I was dealing with feedback experts while Lord Monckton was still a teenager. They referred to that quantity as open-loop gain: the ratio of response to stimulus without feedback. The terminology they used was that the loop gain equals the product of the feedback and the open-loop gain, while closed-loop gain is given by what Lord Monckton likes to mystify as the “Bode equation.” I see no reason not to use the terminology employed by guys who actually knew what they were talking about, rather than adopt what Lord Monckton and the other johnnies-come-lately in the climate game choose to use.

Reply to  Ken L
August 9, 2015 6:38 pm

I can certainly spot a logical fallacy: Appeal to authority.

Apparently, you can’t.
Lord Monckton was contending on his say-so that the “Planck constant” was not an open-loop gain.

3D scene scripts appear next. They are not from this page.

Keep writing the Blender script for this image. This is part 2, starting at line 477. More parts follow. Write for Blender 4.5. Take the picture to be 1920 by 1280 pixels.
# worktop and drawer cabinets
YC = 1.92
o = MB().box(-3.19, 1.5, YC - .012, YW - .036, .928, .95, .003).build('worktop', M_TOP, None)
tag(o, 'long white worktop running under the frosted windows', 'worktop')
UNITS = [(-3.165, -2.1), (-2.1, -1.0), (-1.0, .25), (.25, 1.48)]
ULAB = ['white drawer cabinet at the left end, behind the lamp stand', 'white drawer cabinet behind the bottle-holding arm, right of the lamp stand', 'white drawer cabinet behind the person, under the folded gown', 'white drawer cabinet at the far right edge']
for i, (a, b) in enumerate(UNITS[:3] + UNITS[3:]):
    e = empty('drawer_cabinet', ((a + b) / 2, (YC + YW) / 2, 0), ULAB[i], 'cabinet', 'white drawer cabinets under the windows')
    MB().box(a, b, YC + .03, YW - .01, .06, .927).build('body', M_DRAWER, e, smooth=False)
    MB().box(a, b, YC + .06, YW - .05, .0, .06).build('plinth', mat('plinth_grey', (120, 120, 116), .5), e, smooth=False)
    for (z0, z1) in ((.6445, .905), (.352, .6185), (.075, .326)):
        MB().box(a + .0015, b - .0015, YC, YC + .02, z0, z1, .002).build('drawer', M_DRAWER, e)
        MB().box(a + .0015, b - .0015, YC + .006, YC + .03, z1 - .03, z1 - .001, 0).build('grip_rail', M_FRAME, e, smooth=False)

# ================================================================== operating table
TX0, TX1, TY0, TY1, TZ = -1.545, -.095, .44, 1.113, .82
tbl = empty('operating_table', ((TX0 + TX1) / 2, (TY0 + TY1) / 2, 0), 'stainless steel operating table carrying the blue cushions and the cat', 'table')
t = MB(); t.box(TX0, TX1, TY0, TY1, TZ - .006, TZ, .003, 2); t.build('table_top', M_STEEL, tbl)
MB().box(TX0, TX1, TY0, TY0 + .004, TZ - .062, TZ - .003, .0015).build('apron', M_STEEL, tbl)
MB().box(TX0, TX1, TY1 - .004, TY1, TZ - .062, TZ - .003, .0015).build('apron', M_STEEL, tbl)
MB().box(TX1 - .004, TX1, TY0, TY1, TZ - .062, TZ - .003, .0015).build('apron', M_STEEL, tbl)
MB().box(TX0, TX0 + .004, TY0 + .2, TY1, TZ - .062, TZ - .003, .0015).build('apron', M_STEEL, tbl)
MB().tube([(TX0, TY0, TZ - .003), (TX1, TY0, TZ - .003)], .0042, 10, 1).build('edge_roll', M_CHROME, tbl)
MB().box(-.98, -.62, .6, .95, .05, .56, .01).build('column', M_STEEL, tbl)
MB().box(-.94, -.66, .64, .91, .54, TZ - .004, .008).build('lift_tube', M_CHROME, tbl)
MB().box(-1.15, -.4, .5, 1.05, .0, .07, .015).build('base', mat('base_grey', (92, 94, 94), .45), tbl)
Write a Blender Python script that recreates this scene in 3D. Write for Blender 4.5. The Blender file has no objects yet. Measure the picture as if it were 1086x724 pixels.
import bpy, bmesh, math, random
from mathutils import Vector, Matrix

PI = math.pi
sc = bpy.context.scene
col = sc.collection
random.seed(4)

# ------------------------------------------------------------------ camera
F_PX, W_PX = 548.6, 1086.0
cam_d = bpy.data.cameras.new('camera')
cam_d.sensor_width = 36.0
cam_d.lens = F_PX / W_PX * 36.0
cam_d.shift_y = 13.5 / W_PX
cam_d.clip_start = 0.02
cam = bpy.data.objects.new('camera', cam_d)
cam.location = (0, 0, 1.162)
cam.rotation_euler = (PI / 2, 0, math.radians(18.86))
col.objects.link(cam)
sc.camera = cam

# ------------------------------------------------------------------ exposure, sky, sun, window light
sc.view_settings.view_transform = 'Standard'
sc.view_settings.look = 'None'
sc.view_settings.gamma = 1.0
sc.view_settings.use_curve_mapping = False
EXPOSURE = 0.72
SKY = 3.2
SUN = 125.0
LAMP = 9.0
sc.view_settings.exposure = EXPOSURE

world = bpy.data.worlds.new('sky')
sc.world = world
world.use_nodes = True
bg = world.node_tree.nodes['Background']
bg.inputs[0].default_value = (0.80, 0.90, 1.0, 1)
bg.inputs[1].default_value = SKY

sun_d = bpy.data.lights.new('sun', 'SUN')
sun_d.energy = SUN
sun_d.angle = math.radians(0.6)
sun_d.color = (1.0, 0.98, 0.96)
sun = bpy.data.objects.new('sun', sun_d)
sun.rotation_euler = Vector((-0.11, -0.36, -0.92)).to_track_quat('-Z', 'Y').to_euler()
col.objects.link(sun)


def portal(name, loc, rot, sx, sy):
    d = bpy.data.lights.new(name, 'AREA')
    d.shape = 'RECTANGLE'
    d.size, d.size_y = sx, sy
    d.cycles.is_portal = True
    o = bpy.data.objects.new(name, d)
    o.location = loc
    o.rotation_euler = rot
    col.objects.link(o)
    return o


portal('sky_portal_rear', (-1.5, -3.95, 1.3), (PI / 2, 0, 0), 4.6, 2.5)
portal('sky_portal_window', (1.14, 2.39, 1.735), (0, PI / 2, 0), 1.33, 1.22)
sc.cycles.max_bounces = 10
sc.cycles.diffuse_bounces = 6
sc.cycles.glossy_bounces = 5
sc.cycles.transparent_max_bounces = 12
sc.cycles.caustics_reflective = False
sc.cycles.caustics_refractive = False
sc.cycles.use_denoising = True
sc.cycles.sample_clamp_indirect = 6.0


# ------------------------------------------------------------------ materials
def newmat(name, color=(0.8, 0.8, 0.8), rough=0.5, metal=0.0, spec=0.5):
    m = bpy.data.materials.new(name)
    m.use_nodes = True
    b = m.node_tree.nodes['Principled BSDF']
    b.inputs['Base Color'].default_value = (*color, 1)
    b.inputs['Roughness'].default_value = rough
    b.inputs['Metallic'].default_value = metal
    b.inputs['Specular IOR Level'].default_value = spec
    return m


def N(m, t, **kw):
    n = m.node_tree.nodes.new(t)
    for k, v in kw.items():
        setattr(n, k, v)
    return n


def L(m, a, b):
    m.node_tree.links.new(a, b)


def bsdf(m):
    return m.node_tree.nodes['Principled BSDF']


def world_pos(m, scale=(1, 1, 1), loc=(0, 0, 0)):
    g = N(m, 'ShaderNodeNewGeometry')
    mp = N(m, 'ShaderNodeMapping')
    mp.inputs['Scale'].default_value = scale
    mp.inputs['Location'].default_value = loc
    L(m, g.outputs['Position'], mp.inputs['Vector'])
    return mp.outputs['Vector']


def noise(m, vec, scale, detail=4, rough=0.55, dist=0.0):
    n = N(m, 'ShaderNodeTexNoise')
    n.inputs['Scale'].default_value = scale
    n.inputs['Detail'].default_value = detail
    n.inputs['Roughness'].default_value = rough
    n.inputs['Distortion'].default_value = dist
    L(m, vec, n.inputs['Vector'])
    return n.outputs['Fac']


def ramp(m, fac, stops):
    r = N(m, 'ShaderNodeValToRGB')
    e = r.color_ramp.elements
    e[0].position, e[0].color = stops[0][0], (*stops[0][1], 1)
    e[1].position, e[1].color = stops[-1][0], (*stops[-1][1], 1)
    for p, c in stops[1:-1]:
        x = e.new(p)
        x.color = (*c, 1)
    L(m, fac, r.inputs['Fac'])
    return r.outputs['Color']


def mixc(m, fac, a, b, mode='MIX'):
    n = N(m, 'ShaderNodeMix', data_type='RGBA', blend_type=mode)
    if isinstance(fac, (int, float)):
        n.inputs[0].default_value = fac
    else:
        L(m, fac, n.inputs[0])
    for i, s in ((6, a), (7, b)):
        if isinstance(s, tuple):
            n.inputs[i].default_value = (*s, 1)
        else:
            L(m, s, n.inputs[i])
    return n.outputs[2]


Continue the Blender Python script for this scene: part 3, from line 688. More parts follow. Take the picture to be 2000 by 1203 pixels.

I said that, since others had said otherwise, I saw no reason to adopt the nomenclature on the authority of someone who, trust me, is in way over his depth. This wasn’t appealing to my authority; it was declining to defer to his. (Incidentally, the “Planck constant” can, at a different level of abstraction, be considered a closed-loop gain instead; see Fig. 6 here. The issue has layers.)
Moreover, my experience is that those like Lord Monckton who rest their arguments on nomenclature rather than substance tend to be lightweights. Not equal to the rough and tumble of real substance, they bluster.
If you want to make a substantive argument, I’ll be happy to handle it. So far though, I recall encountering only one substantive objection, which I was happy to entertain.
Frankly, the other comments have been so shallow as to give me the impression that, despite the ravages of age, I’m sometimes still the smartest guy in the room–by a large margin.
Of course, that can’t be; there must be lurkers out there who are capable of discussing these issues more creditably than I. But so far I’ve seen no evidence for that possibility. So, if you’re one of those lurkers and are hiding your light under a bushel, please, take your best shot; I’m bored.
Otherwise, here’s a tip. The Monckton et al. paper is a test of one’s ability to think critically. So far, you aren’t doing so well. Try harder.

Ken L
Reply to  Joe Born
August 10, 2015 10:39 pm

If you want to make a substantive argument, I’ll be happy to handle it.

The remarks that I characterized, as suffering from a logical fallacy were not substantive, themselves, sir. They were simply a proclamation of superiority. Quid pro quo. That’s my critical thinking for today.

RD
August 10, 2015 6:55 pm

“Dr Matt Briggs, Statistician to the Stars”
_________________________________
Great tag line and excellent blog Dr. Briggs hosts over at his site. And well done authors!